The first thing to go is the traditional conception of the modus operandi of competition … in capitalist reality as distinguished from its textbook picture, it is not that type of competition which counts but the competition from the new commodity, the new technology, the new source of supply, the new type of organization … which strikes not at the margins of the profits and the outputs of the existing firms but at their foundations and their very lives … It is hardly necessary to point out that competition of the kind we now have in mind acts not only when in being but also when it is merely an ever-present threat. It disciplines before it attacks. The businessman feels himself to be in a competitive situation even if he is alone in his field.

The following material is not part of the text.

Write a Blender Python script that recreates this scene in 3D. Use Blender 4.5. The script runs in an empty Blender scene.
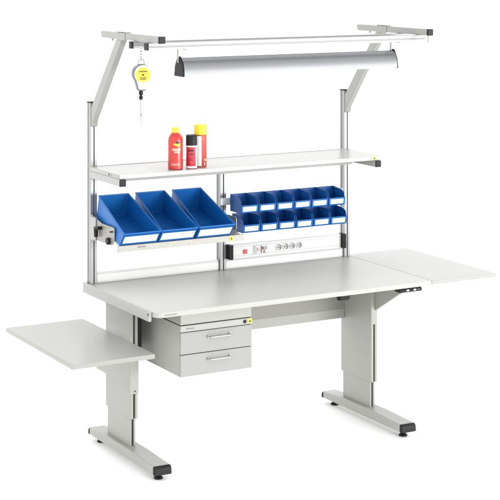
import bpy, bmesh, math, random
from mathutils import Vector, Matrix
random.seed(4)
S = bpy.context.scene
COL = S.collection
R = math.radians

# ------------------------------------------------------------------ camera, world, lights, exposure
cam = bpy.data.cameras.new('camera')
cam.sensor_width = 36.0
cam.lens = 117.35
cam.shift_x = -0.0048
cam.shift_y = -0.5966
cam.clip_start = 0.1
cam.clip_end = 1000
camo = bpy.data.objects.new('camera', cam)
COL.objects.link(camo)
camo.location = (-3.1528, -6.5234, 2.377)
camo.rotation_euler = (R(90), 0, -0.5096)
S.camera = camo

world = bpy.data.worlds.new('World')
S.world = world
world.use_nodes = True
bg = world.node_tree.nodes['Background']
bg.inputs['Color'].default_value = (1.0, 1.0, 1.0, 1)
bg.inputs['Strength'].default_value = 1.86


def area_light(name, loc, target, size, power, color=(1, 1, 1)):
    l = bpy.data.lights.new(name, 'AREA')
    l.shape = 'RECTANGLE'
    l.size, l.size_y = size
    l.energy = power
    l.color = color
    o = bpy.data.objects.new(name, l)
    COL.objects.link(o)
    o.location = loc
    d = Vector(target) - Vector(loc)
    o.rotation_euler = d.to_track_quat('-Z', 'Y').to_euler()
    return o


area_light('key_softbox', (5.2, -7.9, 1.35), (0.75, 0.2, 1.5), (5.2, 1.7), 465, (1.0, 0.99, 0.97))
S.view_settings.view_transform = 'Standard'
S.view_settings.look = 'None'
S.view_settings.exposure = 0.0
S.view_settings.gamma = 1.0
S.render.engine = 'CYCLES'
S.cycles.max_bounces = 8
S.cycles.diffuse_bounces = 5


# ------------------------------------------------------------------ materials
PIGMENT = 0.86  # overall tone of every painted, plastic and metal surface


def mat(name, col, rough=0.4, metal=0.0, noise=0.0, scale=60.0, bump=0.0, bscale=400.0, spec=0.5, rvar=0.0, coat=0.0, stretch=(1, 1, 1)):
    if name != 'white_floor':
        col = tuple(c * PIGMENT for c in col)
    m = bpy.data.materials.new(name)
    m.use_nodes = True
    nt = m.node_tree
    p = nt.nodes['Principled BSDF']
    p.inputs['Base Color'].default_value = (*col, 1)
    p.inputs['Roughness'].default_value = rough
    p.inputs['Metallic'].default_value = metal
    p.inputs['Specular IOR Level'].default_value = spec
    p.inputs['Coat Weight'].default_value = coat
    tc = nt.nodes.new('ShaderNodeTexCoord')
    mp = nt.nodes.new('ShaderNodeMapping')
    mp.inputs['Scale'].default_value = stretch
    nt.links.new(tc.outputs['Object'], mp.inputs['Vector'])
    if noise > 0:
        n = nt.nodes.new('ShaderNodeTexNoise')
        n.inputs['Scale'].default_value = scale
        n.inputs['Detail'].default_value = 6
        nt.links.new(mp.outputs['Vector'], n.inputs['Vector'])
        r = nt.nodes.new('ShaderNodeMapRange')
        r.inputs['From Min'].default_value = 0.3
        r.inputs['From Max'].default_value = 0.7
        r.inputs['To Min'].default_value = 1 - noise
        r.inputs['To Max'].default_value = 1 + noise
        nt.links.new(n.outputs['Fac'], r.inputs['Value'])
        v = nt.nodes.new('ShaderNodeVectorMath')
        v.operation = 'SCALE'
        v.inputs[0].default_value = col
        nt.links.new(r.outputs['Result'], v.inputs['Scale'])
        nt.links.new(v.outputs['Vector'], p.inputs['Base Color'])
        if rvar > 0:
            r2 = nt.nodes.new('ShaderNodeMapRange')
            r2.inputs['From Min'].default_value = 0.3
            r2.inputs['From Max'].default_value = 0.7
            r2.inputs['To Min'].default_value = max(0.02, rough - rvar)
            r2.inputs['To Max'].default_value = rough + rvar
            nt.links.new(n.outputs['Fac'], r2.inputs['Value'])
            nt.links.new(r2.outputs['Result'], p.inputs['Roughness'])
    if bump > 0:
        n2 = nt.nodes.new('ShaderNodeTexNoise')
        n2.inputs['Scale'].default_value = bscale
        n2.inputs['Detail'].default_value = 3
        nt.links.new(mp.outputs['Vector'], n2.inputs['Vector'])
        b = nt.nodes.new('ShaderNodeBump')
        b.inputs['Strength'].default_value = bump
        b.inputs['Distance'].default_value = 0.001
        nt.links.new(n2.outputs['Fac'], b.inputs['Height'])
        nt.links.new(b.outputs['Normal'], p.inputs['Normal'])
    return m


M = {}
M['floor'] = mat('white_floor', (0.985, 0.985, 0.985), 0.6, spec=0.1)
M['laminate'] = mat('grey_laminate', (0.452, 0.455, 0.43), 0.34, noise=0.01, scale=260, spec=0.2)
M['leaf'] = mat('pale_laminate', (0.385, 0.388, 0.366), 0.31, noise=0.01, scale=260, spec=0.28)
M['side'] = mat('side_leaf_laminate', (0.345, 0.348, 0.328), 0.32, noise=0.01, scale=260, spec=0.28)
M['drawer'] = mat('drawer_front_paint', (0.315, 0.319, 0.302), 0.42, noise=0.02, scale=300, bump=0.1, bscale=900)
M['paint'] = mat('light_grey_paint', (0.375, 0.38, 0.352), 0.42, noise=0.025, scale=300, bump=0.12, bscale=900)
M['frame'] = mat('mid_grey_paint', (0.315, 0.32, 0.30), 0.42, noise=0.025, scale=300, bump=0.12, bscale=900)
M['paint_white'] = mat('off_white_paint', (0.385, 0.39, 0.375), 0.4, noise=0.02, scale=300, bump=0.1, bscale=900)
M['alu'] = mat('anodised_aluminium', (0.34, 0.345, 0.345), 0.36, metal=0.5, noise=0.05, scale=90, stretch=(12, 12, 0.4))
M['alu_x'] = mat('anodised_aluminium_rail', (0.315, 0.32, 0.32), 0.4, metal=0.3, noise=0.05, scale=90, stretch=(0.4, 12, 12))
M['rail_white'] = mat('satin_light_aluminium', (0.74, 0.745, 0.75), 0.35, metal=0.15, noise=0.03, scale=90, stretch=(0.4, 12, 12))
M['steel'] = mat('grey_steel', (0.40, 0.40, 0.37), 0.4, metal=0.3, noise=0.04, scale=120)
M['galv'] = mat('zinc_plated_steel', (0.33, 0.325, 0.30), 0.38, metal=0.4, noise=0.08, scale=70)
M['casing'] = mat('brushed_dark_steel', (0.20, 0.20, 0.21), 0.3, metal=0.9, noise=0.05, scale=60)
M['chrome'] = mat('polished_chrome', (0.55, 0.56, 0.57), 0.25, metal=1.0, noise=0.02, scale=50)
M['black'] = mat('black_plastic', (0.010, 0.010, 0.011), 0.45, noise=0.15, scale=200, bump=0.1, spec=0.25)
M['slot'] = mat('dark_slot_shade_and_fittings', (0.03, 0.03, 0.03), 0.5, noise=0.1, scale=100)  # shade inside the slots put in as colour; also dark screws and pins
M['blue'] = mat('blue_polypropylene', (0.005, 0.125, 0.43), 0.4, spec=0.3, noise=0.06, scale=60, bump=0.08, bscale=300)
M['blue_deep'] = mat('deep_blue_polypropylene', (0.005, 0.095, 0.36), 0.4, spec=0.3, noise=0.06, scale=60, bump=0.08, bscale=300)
M['card'] = mat('white_label_card', (0.84, 0.84, 0.83), 0.55, noise=0.02, scale=80)
M['red'] = mat('red_lacquer', (0.56, 0.022, 0.014), 0.28, noise=0.05, scale=60, coat=0.3)
M['crimson'] = mat('crimson_lacquer', (0.55, 0.012, 0.03), 0.28, noise=0.05, scale=60, coat=0.3)
M['orange_red'] = mat('orange_red_lacquer', (0.58, 0.045, 0.022), 0.28, noise=0.05, scale=60, coat=0.3)
M['yellow'] = mat('yellow_plastic', (0.80, 0.60, 0.02), 0.35, noise=0.04, scale=60)
M['sticker'] = mat('yellow_sticker', (0.76, 0.66, 0.03), 0.45, noise=0.03, scale=90)
M['disc'] = mat('yellow_disc_print', (0.80, 0.63, 0.05), 0.4, noise=0.05, scale=90)
M['white'] = mat('white_plastic', (0.74, 0.74, 0.73), 0.32, noise=0.02, scale=90)
M['panel'] = mat('white_panel_enamel', (0.76, 0.76, 0.755), 0.35, noise=0.02, scale=90)
M['cover'] = mat('lamp_cover_metallic_grey', (0.235, 0.243, 0.252), 0.42, metal=0.85, noise=0.03, scale=120, stretch=(0.3, 8, 8))
M['diffuser'] = mat('opal_diffuser', (0.80, 0.80, 0.80), 0.4, noise=0.01, scale=40)
M['switch_red'] = mat('red_switch_plastic', (0.72, 0.07, 0.03), 0.3, noise=0.03, scale=90)
M['pale_blue'] = mat('pale_blue_plastic', (0.50, 0.62, 0.66), 0.35, noise=0.03, scale=90)
M['pink'] = mat('pale_pink_plastic', (0.75, 0.45, 0.42), 0.35, noise=0.03, scale=90)
M['brown'] = mat('brown_plastic', (0.22, 0.10, 0.06), 0.4, noise=0.05, scale=90)
M['ink'] = mat('grey_print', (0.22, 0.22, 0.22), 0.5, noise=0.1, scale=300)
M['ink_dark'] = mat('black_print', (0.03, 0.027, 0.02), 0.5, noise=0.1, scale=300)
M['cream'] = mat('cream_print', (0.72, 0.60, 0.50), 0.4, noise=0.05, scale=200)


def perforated():
    m = mat('perforated_sheet', (0.30, 0.30, 0.275), 0.45, noise=0.03, scale=200)
    nt = m.node_tree
    p = nt.nodes['Principled BSDF']
    src = p.inputs['Base Color'].links[0].from_socket
    tc = nt.nodes.new('ShaderNodeTexCoord')
    mp = nt.nodes.new('ShaderNodeMapping')
    mp.inputs['Scale'].default_value = (140, 140, 140)
    fr = nt.nodes.new('ShaderNodeVectorMath')
    fr.operation = 'FRACTION'
    sb = nt.nodes.new('ShaderNodeVectorMath')
    sb.operation = 'SUBTRACT'
    sb.inputs[1].default_value = (0.5, 0.5, 0.5)
    ml = nt.nodes.new('ShaderNodeVectorMath')
    ml.operation = 'MULTIPLY'
    ml.inputs[1].default_value = (1, 0, 1)
    ln = nt.nodes.new('ShaderNodeVectorMath')
    ln.operation = 'LENGTH'
    lt = nt.nodes.new('ShaderNodeMath')
    lt.operation = 'LESS_THAN'
    lt.inputs[1].default_value = 0.3
    mx = nt.nodes.new('ShaderNodeMix')
    mx.data_type = 'RGBA'
    L = nt.links.new
    L(tc.outputs['Object'], mp.inputs['Vector'])
    L(mp.outputs['Vector'], fr.inputs[0])
    L(fr.outputs['Vector'], sb.inputs[0])
    L(sb.outputs['Vector'], ml.inputs[0])
    L(ml.outputs['Vector'], ln.inputs[0])
    L(ln.outputs['Value'], lt.inputs[0])
    L(lt.outputs['Value'], mx.inputs['Factor'])
    L(src, mx.inputs['A'])
    mx.inputs['B'].default_value = (0.13, 0.13, 0.12, 1)
    L(mx.outputs['Result'], p.inputs['Base Color'])
    return m


M['perf'] = perforated()

# ------------------------------------------------------------------ helpers
WORLD = {}


def tag(o, label=None, cat=None, group=None, kind=None):
    if label: o['label'] = label
    if cat: o['category'] = cat
    if group: o['group'] = group
    if kind: o['kind'] = kind
    return o


def empty(name, loc, label=None, cat=None, group=None):
    o = bpy.data.objects.new(name, None)
    o.empty_display_size = 0.1
    COL.objects.link(o)
    o.location = loc
    WORLD[o.name] = Vector(loc)
    return tag(o, label, cat, group)


def copy_tree(o, parent=None):
    c = o.copy()
    COL.objects.link(c)
    if parent is not None:
        c.parent = parent
    for ch in list(o.children):
        copy_tree(ch, c)
    return c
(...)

Joseph A. Schumpeter (1942), Capitalism, Socialism, and Democracy: 84–85.
And
Can capitalism survive? No. I do not think it can … Its very success undermines the social institutions which protect it, and “inevitably” creates conditions in which it will not be able to live and which strongly point to socialism as the heir apparent.
Joseph A. Schumpeter (1942), Capitalism, Socialism, and Democracy: 61.
Only a crisis - actual or perceived - produces real change. When that crisis occurs, the actions that are taken depend on the ideas that are lying around. That, I believe, is our basic function: to develop alternatives to existing policies, to keep them alive and available until the politically impossible becomes politically inevitable.